Florianópolis, 10 de agosto de 2043
Escreveu Caeiro que “não é bastante ter ouvidos para ouvir o que é dito; é preciso também que haja silêncio dentro da alma”.
Faltavam três dias para o “Dia D”. De um D de Diálogo. Do D de Doze de agosto de há vinte anos. E eis que recebo a quarta missiva da Dora.
Dora era uma mãe resiliente, que não se resignava, face ao autoritarismo de lideranças tóxicas. Consciente do direito que lhe assistia de proteger o seu filho de perniciosas práticas, propôs-se dialogar com a direção do “agrupamento de escolas”. Quisera a Dora que o diretor a soubesse escutar. E me fez recordar as sábias palavras do amigo Rubem:
“Sempre vejo anunciados cursos de oratória. Nunca vi anunciado curso de escutatória. Todo mundo quer aprender a falar. Ninguém quer aprender a ouvir. Pensei em oferecer um curso de escutatória. Mas acho que ninguém vai se matricular. Escutar é complicado e sutil…

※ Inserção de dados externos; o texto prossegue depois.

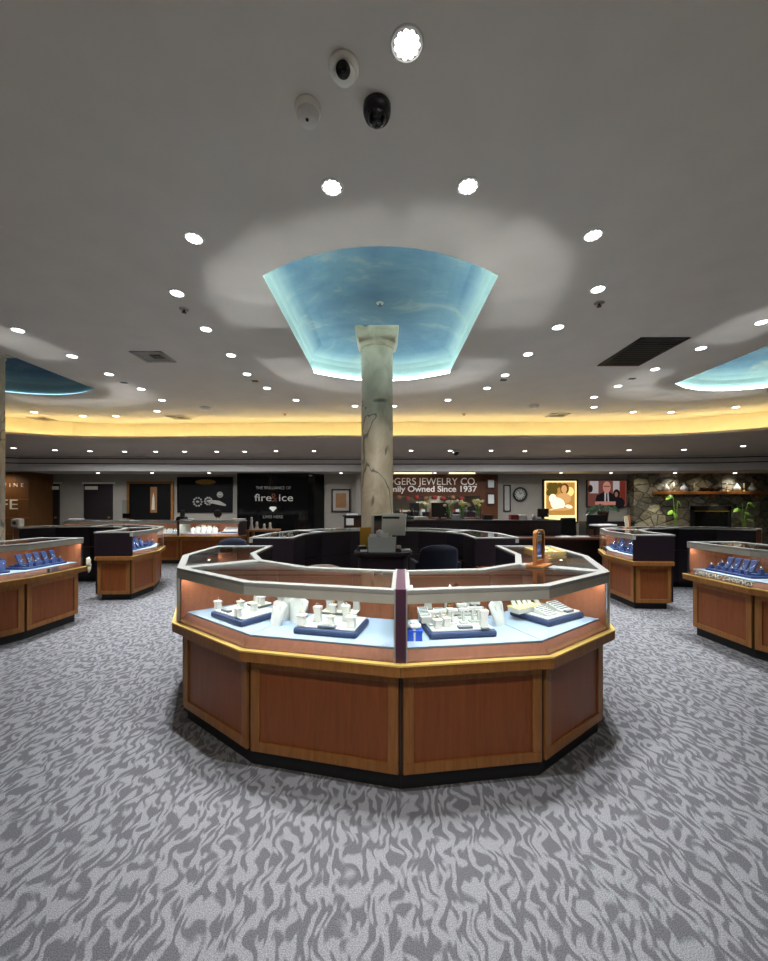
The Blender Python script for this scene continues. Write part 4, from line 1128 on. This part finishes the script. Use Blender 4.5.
text('ice', .34, 'print2', t, (tx(286), -.004, Z_at(498, Yb)), .003, width=.46)
text('LIVES HERE', .14, 'ventdim', t, (tx(273), -.004, Z_at(517, Yb)), .003, width=.66)
dx, dz = tx(273), Z_at(509, Yb)
MB().plate([(dx, dz - .09), (dx + .13, dz + .03), (dx + .08, dz + .08), (dx - .08, dz + .08), (dx - .13, dz + .03)], -.004, 0).build('diamond_emblem', 'letter', t)
# angled panel with frame beyond it
picture(309.5, 313, 488, 512, WB - .03, 'framed_poster', 'narrow pale framed print at the corner of the black display wall', 'dark', 'print2', .03)
# alcove
struct(MB().box(X_at(359, 13.1), 13.05, 1.25, .16, .5, 2.5).build('wall_alcove_return', 'wall'))
picture(331.5, 350.5, 489, 512, WB - .03, 'framed_picture', 'dark framed sepia portrait print on the alcove wall', 'carcass', 'print1', .05, 'print2')
t = thing('side_cabinet', 'small dark cabinet with papers below the sepia picture', 'cabinet', (X_at(354, 11.5), 11.5, 0))
MB().box(0, 0, .55, .55, .5, 1.1).build('body', 'carcass', t, .004); MB().box(0, 0, 1.12, .62, .56, .04).build('worktop', 'plum', t); MB().box(-.10, -.26, .95, .22, .012, .2).build('white_notice', 'paper', t)
tag(MB().box(X_at(352, 11.4), 11.42, 1.16, .3, .2, .05, .3).build('paper_stack', 'paper'), 'loose white papers on the small dark cabinet', 'papers')
# sign wall
Ys = 13.1
sx0, sx1 = X_at(362, Ys), X_at(498, Ys)
t = thing('sign_wall', 'red brown wood back bar wall lettered JEWELRY CO. Family Owned Since 1937', 'sign wall', (0, Ys, 0))
zb0, zb1 = Z_at(520, Ys), Z_at(496, Ys)
MB().box((sx0 + sx1) / 2, .05, (zb1 + 2.46) / 2, sx1 - sx0, .08, 2.46 - zb1).build('header_panel', 'brick', t)
MB().box((X_at(480, Ys) + sx1) / 2, .05, zb1 / 2, sx1 - X_at(480, Ys), .08, zb1).build('side_panel', 'brick', t)
MB().box((sx0 + X_at(480, Ys)) / 2, .08, zb1 / 2, X_at(480, Ys) - sx0, .04, zb1).build('back_mirror', 'mirror', t)
MB().box((sx0 + X_at(480, Ys)) / 2, -.08, .98, X_at(480, Ys) - sx0, .30, .04).build('bar_shelf', 'brick', t)
MB().box((sx0 + X_at(480, Ys)) / 2, -.05, .48, X_at(480, Ys) - sx0, .28, .96).build('bar_cabinet', 'brick', t)
x0, x1 = X_at(382.5, Ys), X_at(477, Ys)
Wt = X_at(476.5, Ys) - X_at(379, Ys)
text('ROGERS JEWELRY CO.', .34, 'letter', t, (X_at(428.8, Ys), .0, Z_at(481.8, Ys)), .012, width=X_at(476.8, Ys) - X_at(380.8, Ys))
text('Family Owned Since 1937', .28, 'letter', t, (X_at(429.8, Ys), .0, Z_at(489.2, Ys)), .012, width=X_at(477, Ys) - X_at(382.6, Ys), bold=.006)
for px in (413, 462):
    tb = thing('tube_light', 'warm tube light strip above the lettered sign, %s' % ('next to column' if px < 430 else 'toward the certificates'), 'light', (X_at(px, 12.7), 12.7, 2.485), 0, 'warm tubes above the sign')
    MB().box(0, 0, .0, 1.25 if px < 430 else .85, .07, .03).build('tube_lens', 'tube', tb)
for i, (py0, py1) in enumerate(((479, 488.5), (493.5, 504.5))):
    picture(487, 495, py0, py1, Ys - .03, 'framed_certificate', ('upper', 'lower')[i] + ' framed white certificate beside the lettered sign', 'carcass', 'paper', .03)
picture(503.5, 510.5, 485, 511.5, WB - .03, 'framed_poster', 'tall narrow framed print between certificates and clock', 'dark', 'print2', .03)
# bottles and decor on the bar shelf
for i in range(6):
    px = 402 + i * 9.5 + (i % 2)
    t = thing('bar_bottle', 'dark glass bottle on the mirrored bar shelf, %s from column' % ORD[i], 'bottle', (X_at(px, 12.98), 12.98, 1.0), 0, 'bottles on the bar shelf')
    MB().lathe(0, 0, [(.045, 0), (.045, .16), (.018, .21), (.016, .28)], 12).build('bottle_body', ('print1', 'dark', 'print2')[i % 3], t)
    MB().lathe(0, 0, [(.018, .275), (.018, .31)], 10).build('cap', 'red' if i % 2 else 'brass', t)
for i in range(8):
    t = thing('paper_ornament', 'red paper ornament hanging under the lettered sign, %s from column' % ORD[i], 'ornament', (X_at(399 + i * 9, 12.98), 12.98, Z_at(497.5 + (i % 2), 12.98)), 0, 'red hanging ornaments')
    MB().ball((0, 0, 0), .09, 8, .8).build('ornament_body', 'red' if i % 3 else 'print1', t); MB().tube([(0, 0, .06), (0, 0, .2)], .004, 5).build('cord', 'dark', t)
# clock
Yc = WB - .03; cx, cz = X_at(519.8, Yc), Z_at(494.3, Yc)
t = thing('wall_clock', 'round black rimmed wall clock with chrome numerals', 'clock', (cx, Yc, cz))
MB().lathe(0, 0, [(.0005, 0), (.19, 0), (.20, .01), (.24, .02), (.25, .045), (.235, .06), (.195, .05), (.192, .008)], 32, axis='y').build('rim', 'black', t)
MB().lathe(0, -.012, [(.0005, 0), (.19, 0), (.19, .006)], 32, axis='y').build('dial', 'greyplastic', t)
for i in range(12):
    a = 2 * PI * i / 12; MB().box(.155 * math.sin(a), -.022, .155 * math.cos(a), .03, .008, .05).build('numeral', 'black', t)
MB().tube([(0, -.03, 0), (.07, -.03, .07)], .010, 6).build('hour_hand', 'black', t); MB().tube([(0, -.032, 0), (-.05, -.032, .14)], .007, 6).build('minute_hand', 'black', t)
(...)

A saga da Dora me suscitou curiosidade e me levou a propor o diálogo com um diretor de agrupamento e a elaborar um “estudo de caso”, de que, talvez, vos venha a falar. Para já, apenas vos darei a conhecer alguns excertos de cartas enviadas pela Dora a esse diretor e a este vosso avô.
“Bom dia, Professor! Espero encontrá-lo bem. Venho atualizar o processo do Damião, que infelizmente não tem ido a bom porto. A matrícula (…) foi recusada.
Sei isto, porque apareceu listado na turma da Escola Básica, ou seja, a escola anterior. A Direção da escola nem chegou ainda a responder.
Sabe, ele até pode ficar nessa escola este ano, mas não me apetece ficar sossegada com esta decisão. Quero mesmo fazer alguma coisa, porque há imensos miúdos a serem privados de melhores condições por causa destes caprichos.
Venho assim, pedir-lhe algum conselho, no sentido de “a quem chatear a seguir”? Estou por tudo!”
A mãe Dora “estava por tudo”. Perdera a paciência e “queria chatear”. Importará falar dos antecedentes, numa resenha de trocas epistolares. Respeitosamente, a Dora assim se dirigira ao Diretor do Agrupamento:
” (…) terá de concordar comigo que retirar um aluno da comunidade onde vive e colocá-lo numa outra a 15 km de distância, obrigando a uma logística de transportes pesada não será, de todo, uma solução que consideremos saudável.
Não nos oporíamos a que os nossos educandos fizessem o mesmo, caso considerássemos que a oferta que iriam encontrar fosse uma mais-valia para o seu percurso escolar. No entanto, existindo a oferta em que acreditamos na comunidade e localidade onde estamos inseridos, não faz sentido essa deslocação.
Assim e voltando à questão inicial, voltamos a pedir-lhe que nos responda a algumas questões legais, que nos permitam entender as suas reais dificuldades e, com base nas mesmas, podermos colaborar na construção de possíveis soluções.
A Mãe Dora formulou algumas perguntas:
Por que havia “turmas”?
”Por que não havia “vaga”?
Qual o fundamento científico, que estabelecia o número máximo, ou mínimo, de alunos por turma? Porquê 24 alunos, e não 22 ou 26? Quais os critérios definidores desses limites?
Com pertinência, questionava: se o sistema se organiza em ciclos de aprendizagem, por que havia “anos de escolaridade”?
E rematava dizendo que a existência de turmas em sala de aula era contrária à construção social de aprendizagem, que a própria escola referia no seu projeto educativo. A resposta da Direção do Agrupamento foi nenhuma. A Dora tinha razão, mas a sua argumentação foi ignorada.
Havia diretores e diretores. Aqueles que intentavam colocar as suas escolas no século XXI e outros, que as mantinham no século XVIII, pois não sabiam escutar.